Le bénévolat et ses limites
La prise en charge de gens aussi déstructurés ne doit pas relever de l'improvisation. Un élan de générosité ne suffit pas. Il peut même s'avérer néfaste, pour celui qui en est à l'origine comme pour celui qu'on veut aider.
Bénévolat ne signifie pas incompétence. On peut devenir bénévole après une formation et s'engager à être présent régulièrement au sein d'une équipe. Surtout, il est essentiel de s'interroger sur les raisons pour lesquelles on se propose d'aider ces gens. Aider des « SDF », ce n'est pas les sauver.
Faire le deuil de la volonté de guérir
Cette prise de conscience est tout aussi nécessaire pour les médecins professionnels. Pour pouvoir exercer mon métier auprès de ces personnes qui vivent dans la rue, j'ai dû effectuer un véritable travail de deuil.

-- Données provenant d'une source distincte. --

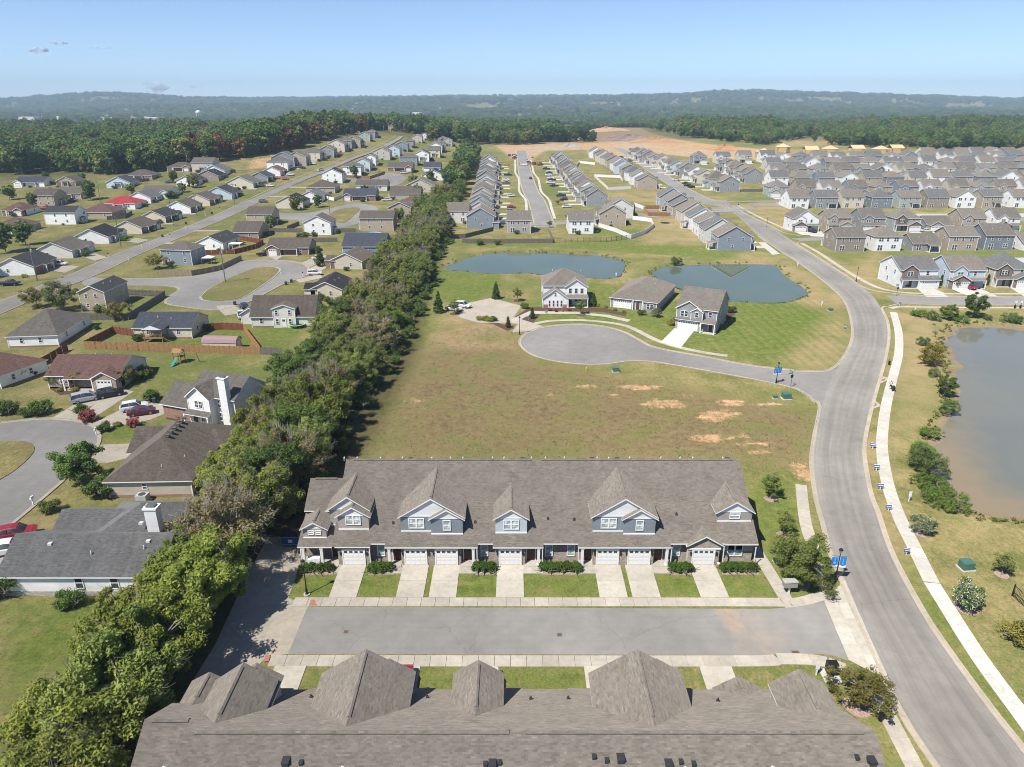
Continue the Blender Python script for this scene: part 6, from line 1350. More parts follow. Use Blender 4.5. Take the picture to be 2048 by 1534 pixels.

Avec eux, le suivi s'apparente beaucoup plus à un soin palliatif qu'à un traitement en profondeur. Les accompagner, tout en acceptant qu'ils puissent refuser mon aide ; les soigner, tout en sachant que je ne pourrai pas forcément les guérir : il faut reconnaître que ce sont des choses difficiles à accepter pour un médecin. Mais cela fait partie de ce que nous devons aux gens de la rue - à leur dignité d'êtres humains.